Time Limit: 1000MS Memory Limit: 10000K

Total Submissions: 48245 Accepted: 19888

Description

A subsequence of a given sequence is the given sequence with some elements (possible none) left out. Given a sequence X = < x1, x2, …, xm > another sequence Z = < z1, z2, …, zk > is a subsequence of X if there exists a strictly increasing sequence < i1, i2, …, ik > of indices of X such that for all j = 1,2,…,k, xij = zj. For example, Z = < a, b, f, c > is a subsequence of X = < a, b, c, f, b, c > with index sequence < 1, 2, 4, 6 >. Given two sequences X and Y the problem is to find the length of the maximum-length common subsequence of X and Y.

Input

The program input is from the std input. Each data set in the input contains two strings representing the given sequences. The sequences are separated by any number of white spaces.

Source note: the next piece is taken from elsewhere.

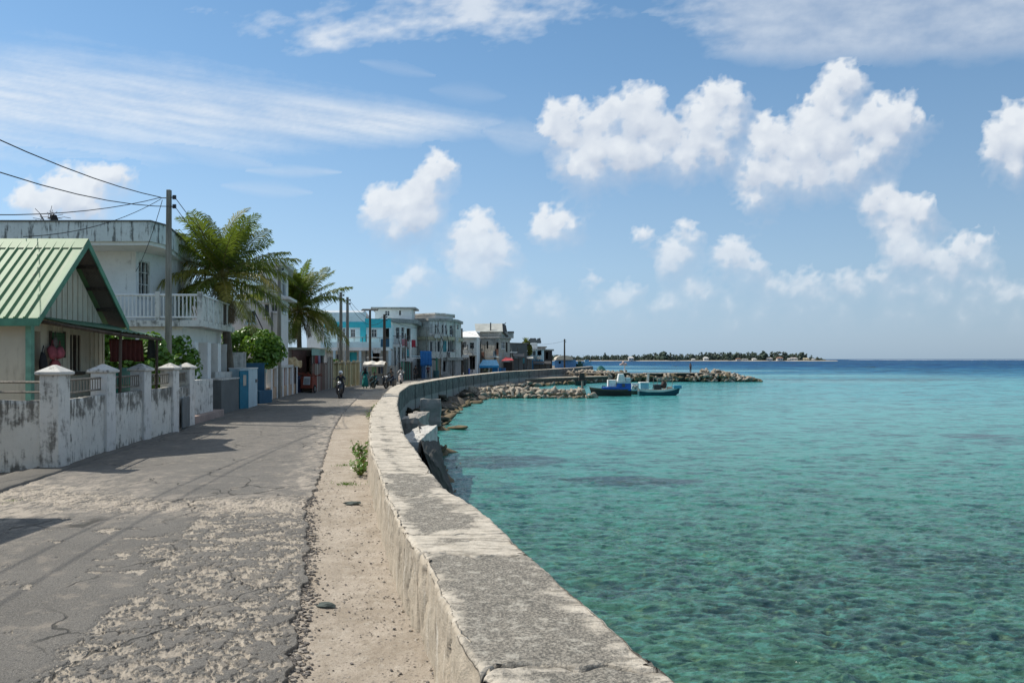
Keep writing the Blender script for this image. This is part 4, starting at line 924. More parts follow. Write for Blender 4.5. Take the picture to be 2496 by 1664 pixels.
    a, bb, c, d = side.rect(121,811,152,868); b = MB(); b.fbox(side, a, bb, c, d, .025, .06); o = b.build('shutter', flat('shutter_green', (.05,.14,.06), .6, .2), root)
    for k in range(7): b = MB(); z = c+(d-c)*(k+.5)/7; b.fbox(side, a+.04, bb-.04, z-.012, z+.012, .06, .075); b.build('slat', flat('slat_green_%d'%k, (.06,.16,.07)), o)
    for sx in (a-.05, bb): b = MB(); b.fbox(side, sx, sx+.05, c-.04, d+.04, .02, .07); b.build('shutter_frame', M['darkwood'], root)
    # lean-to canopy of corrugated sheet
    A, B_, C_, D_ = Vector((-12.25,18.75,3.50)), Vector((-10.35,19.5,3.14)), Vector((-10.75,22.6,3.10)), Vector((-12.25,22.3,3.44)); n = 44; m = MB(); vs = []
    for i in range(n+1):
        t = i/n; p, q = A.lerp(D_, t), B_.lerp(C_, t); jag = random.uniform(0, .1); wv = .022*math.cos(i*math.pi); 
        for s in (0, .5, 1): v = p.lerp(q, s*(1+(jag/1.9 if s == 1 else 0))); vs.append((v.x, v.y, v.z+wv-(.04 if s == .5 else 0)))
    m.add(vs, [(i*3+j, i*3+j+1, (i+1)*3+j+1, (i+1)*3+j) for i in range(n) for j in (0,1)]); m.build('canopy_sheet', M['canopy'], root, smooth=True)
    for p, q, r in ((A, B_, .05), (B_, C_, .045), (A.lerp(D_,.5), B_.lerp(C_,.5), .04), (D_, C_, .04)):
        b = MB(); b.tube([p-Vector((0,0,.1)), q-Vector((0,0,.1))], r, 5); b.build('rafter', M['darkwood'], root)
    for q in (B_.lerp(C_, .06), C_.lerp(B_, .05)):
        b = MB(); b.tube([(q.x-.1,q.y,0),(q.x-.06,q.y,q.z-.08)], .04, 6); b.build('canopy_post', M['darkwood'], root)
green_house()
def soft_bag(name, loc, sx, sz, col, label, cat, n=3):
    t = empty(name, loc, label, cat); b = MB(); b.ico((loc[0],loc[1],loc[2]-sz*.55), 1, (sx*.6,sx,sz*.55), 2, .25, n)
    b.build('bag_body', flat(name+'_cloth', col, .8, .2, sc=9), t, smooth=True); s = MB(); s.tube([Vector(loc)+Vector((0,-.06,-.05)), Vector(loc)+Vector((0,0,.15)), Vector(loc)+Vector((0,.06,-.05))], .012, 4); s.build('strap', flat(name+'_strap', dk(col,.5)), t)
for k, (x, y, z, sx, sz, col, lb) in enumerate([(-12.08,19.42,2.76,.16,.34,(.42,.10,.12),'left of the two upper red bags hanging in the open doorway of the green-roofed house'),(-12.05,19.68,2.74,.17,.32,(.50,.13,.16),'right-hand upper pinkish-red bag hanging in the open doorway of the green-roofed house'),(-12.1,19.58,2.40,.19,.40,(.46,.11,.12),'lower red bag hanging beneath the other two in the doorway'),(-12.12,19.10,2.60,.12,.50,(.03,.028,.03),'black bag hanging on the wall left of the doorway'),(-12.12,19.60,2.98,.09,.26,(.22,.19,.18),'pale striped bag hanging at the top of the doorway')]):
    soft_bag('hanging_bag', (x,y,z), sx, sz, col, lb, 'bag', k)
def cloth(name, a, b, z1, z0, col, label, cat='cloth', folds=7, dp=.05, mt=None, group=None):
    a, b = Vector((a[0],a[1],0)), Vector((b[0],b[1],0)); n = folds*6; rows = 6; vs = []; nn = Vector(((b-a).y, -(b-a).x, 0)).normalized()
    for j in range(rows+1):
        t = j/rows
        for i in range(n+1):
            s = i/n; p = a.lerp(b, s)+nn*math.sin(s*folds*6.28+t)*dp*(.3+t); vs.append((p.x, p.y, z1+(z0-z1)*t-(.03*math.sin(s*9) if j == rows else 0)))
    m = MB(); w = n+1; m.add(vs, [(j*w+i, (j+1)*w+i, (j+1)*w+i+1, j*w+i+1) for j in range(rows) for i in range(n)])
    o = m.build(name, mt or flat(name+'_cloth', col, .85, .15, sc=6), smooth=True, origin=(a.x,a.y,0)); s = o.modifiers.new('thick', 'SOLIDIFY'); s.thickness = .008
    return tag(o, label, cat, group)
cloth('hanging_cloth', (-11.4,20.9), (-11.1,22.2), 2.98, 2.35, (.10,.025,.02), 'dark red cloth hanging under the green lean-to canopy')
cloth('hanging_cloth', (-10.98,22.3), (-10.95,22.62), 2.98, 2.45, (.055,.06,.05), 'dark grey-green cloth hanging at the outer end of the lean-to canopy')
def bucket():
    t = empty('green_crate', (-11.7,21.6,0), 'green plastic crate stack standing under the lean-to behind the yard railing', 'crate')
    g = flat('crate_green', (.03,.22,.16), .4)
    for k in range(4):
        b = MB(); z = .55*k
        b.box(-12.0,-11.3,21.3,21.34,z,z+.5); b.box(-12.0,-11.3,21.9,21.94,z,z+.5); b.box(-12.0,-11.96,21.34,21.9,z,z+.5); b.box(-11.34,-11.3,21.34,21.9,z,z+.5); b.box(-11.96,-11.34,21.34,21.9,z,z+.03); b.build('crate', g, t)
bucket()

# ---- neighbour beyond the left edge of the frame, whose shade lies on the road
def neighbour():
    f = [(-19,-6),(-10.4,-6),(-10.4,11.6),(-19,11.6)]
    r = building('corner_house', 'plain cream house just left of the photo that shades the near road', f, -.05, 4.2, M['palegrey'], (), (.14, .35, M['parapet']))
    fr = Frame(f[1], f[2])
    for s in (3, 7.5, 12, 15.5):
        h = (s, s+1.1, 1.1, 2.4); m = MB(); m.fbox(fr, h[0], h[1], h[2], h[3], .0, .03); o = m.build('window', M['darkwood'], r); m = MB(); m.fbox(fr, h[0]+.08, h[1]-.08, h[2]+.08, h[3]-.08, .03, .04); m.build('pane', M['glass'], o)
neighbour()

# ---- white two storey house with balcony
def white_house():
    root = empty('white_balcony_house', (-18, 33, 0), 'large white two storey house with mildewed roof parapet and a railed balcony on columns', 'house')
    low = [(-27,31.2),(-15.0,31.2),(-16.3,38.5),(-27,38.5)]
    add_floor(root, low, -.05, 3.75, M['white'], [(0,380,838,402,950,'door',dict(pm=M['tealdoor'],mull=0,trans=0)),(1,478,815,492,945,'door',dict(pm=M['tealdoor'],mull=0,trans=0)),(0,330,850,365,900)], 'ground_floor_wall')
    bal = [(-27,29.9),(-12.55,29.9),(-13.75,36.6),(-15.2,38.4),(-27,38.4)]
    add_slab(root, bal, 3.72, 3.98, 0, M['whitedirty'], 'balcony_slab')
    b = MB(); f = Frame((-13.5,30.25),(-14.3,36.3)); f2 = Frame((-20,30.25),(-13.5,30.25))
    b.fbox(f, 0.0, f.L, 3.12, 3.72, -.25, .0); b.build('beam', M['white'], root); b = MB(); b.fbox(f2, 0, f2.L-.25, 3.12, 3.72, -.25, 0); b.build('beam', M['white'], root)
    for px, d in ((462,30.35),(494,31.7),(520,33.6),(542,35.6)):
        x = px_at(px, d); b = MB(); b.hexa([(x-.22,d),(x+.22,d),(x+.20,d+.40),(x-.24,d+.40)], 0, 3.12); b.build('column', M['white'], root, bevel=.02)
    for x in (-14.6,-16.6): b = MB(); b.box(x-.15, x+.15, 30.2, 30.5, 0, 3.12); b.build('column', M['white'], root, bevel=.02)
    # balcony front railing
    zt = 3.98
    railing(root, (-20,30.02,zt), (-12.75,30.02,zt), 1.02, .155, M['white'], .03, bottom=.12, top=.05)
    for x in (-12.68,-14.4,-16.4): b = MB(); b.box(x-.09, x+.09, 29.95, 30.12, zt, zt+1.16); b.build('railing_post', M['whitedirty'], root)
    f = Frame((-12.6,30.05),(-13.78,36.5)); s = .1
    for k, (w, kind) in enumerate([(1.0,'p'),(1.0,'p'),(.95,'p'),(.9,'p'),(1.0,'r'),(.9,'p')]):
        if kind == 'p': b = MB(); b.fbox(f, s, s+w-.05, zt+.04, zt+.98, -.09, -.04); b.build('balcony_panel', M['whitedirty'], root)
        else: railing(root, f.p3(s,zt,-.06), f.p3(s+w,zt,-.06), .98, .16, M['rustmetal'], .02, bottom=.1)
        b = MB(); b.fbox(f, s+w-.05, s+w+.05, zt, zt+1.05, -.12, -.01); b.build('railing_post', M['white'], root); s += w+.07
    b = MB(); b.fbox(f, -.02, f.L, zt+1.0, zt+1.07, -.13, 0); b.build('handrail', M['white'], root)
    # upper storey
    up = [(-27,31.5),(-16.05,31.5),(-15.5,34.2),(-16.6,38.3),(-27,38.3)]
    add_floor(root, up, 3.98, 7.0, M['white'], [(1,338,636,366,722,'window',dict(fm=M['whitedirty'],mull=2,trans=2)),(2,374,648,392,745,'open')], 'upper_wall')
    # curved eaves band and parapet
    par = [(-28,29.6),(-14.5,29.6),(-14.3,30.6),(-15.9,36.8),(-16.8,39.5),(-28,39.5)]
    add_slab(root, par, 6.98, 7.12, -.12, M['white'], 'soffit')
    mb = MB(); n = len(par)
    for i in range(n):
        fr = Frame(par[i], par[(i+1)%n]); mb.fbox(fr, 0.005, fr.L-.005, 7.12, 7.90+.0, -.16, 0)
    mb.build('parapet', M['parapet'], root)
    for i in range(n-1):
        fr = Frame(par[i], par[(i+1)%n]); mb = MB(); mb.fbox(fr, -.05, fr.L+.03, 7.90, 7.96, -.2, .05); mb.build('coping', M['darkgrey'], root)
    b = MB(); b.box(-15.4,-14.6,30.5,31.0,3.98,6.98); 
white_house()
def rooftop_scrap():
    rr = random.Random(3); x, y, z = px_at(128, 33), 33, 7.6
    t = empty('rooftop_debris', (x,y,z), 'heap of mossy scrap and wires on the roof of the white balcony house', 'debris')
    b = MB(); b.hexa([(x-.75,y-.4),(x+.85,y-.4),(x+1.2,y+.6),(x-.8,y+.6)], z+.1, z+.78, [(x-.7,y-.3),(x+.3,y-.3),(x+.3,y+.5),(x-.7,y+.5)]); b.build('mossy_block', plaster('moss', (.10,.10,.05), (.03,.04,.015), .8), t)
    b = MB(); 
    for k in range(26):
        p = Vector((x-.1+rr.gauss(0,.35), y, z+.85+rr.random()*.25)); q = p+Vector((rr.gauss(0,.35), rr.gauss(0,.2), rr.gauss(.15,.25))); b.tube([p, p.lerp(q,.5)+Vector((rr.gauss(0,.08),0,.05)), q], .012, 4)
    b.ico((x+.05,y,z+1.12), .16, (1,1,1.6), 1, .5, 3); b.build('tangled_wire', M['cable'], t)
    for dx in (-.95, 1.05): b = MB(); b.tube([(x+dx,y,z+.2),(x+dx-.06,y,z+.85)], .025, 4); b.build('rod', M['darkwood'], t)
rooftop_scrap()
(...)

The input data are correct.

Output

For each set of data the program prints on the standard output the length of the maximum-length common subsequence from the beginning of a separate line.

Sample Input

abcfbc abfcab

programming contest

abcd mnp

Sample Output

4

2

0

解题思路:

最长公共子序列裸题,给出两个字符串,找出最长公共子序列的长度(不必是连续的).

AC代码:

#include<stdio.h>
#include<string.h>
#include<algorithm>
using namespace std;
const int maxn = 205;
char str1[maxn];
char str2[maxn];
int dp[maxn][maxn];
int main()
{
while(~scanf("%s%s",str1,str2))
{
int len1 = strlen(str1);
int len2 = strlen(str2);
for(int i = 0;i <= len1;i++)    dp[i][0] = 0;
for(int i = 0;i <= len2;i++)    dp[0][i] = 0;
for(int i = 0;i < len1;i++)
{
for(int j = 0;j < len2;j++)
{
if(str1[i] == str2[j])  dp[i+1][j+1] = dp[i][j] + 1;
else    dp[i+1][j+1] = max(dp[i][j+1],dp[i+1][j]);
}
}
printf("%d\n",dp[len1][len2]);
}
return 0;
}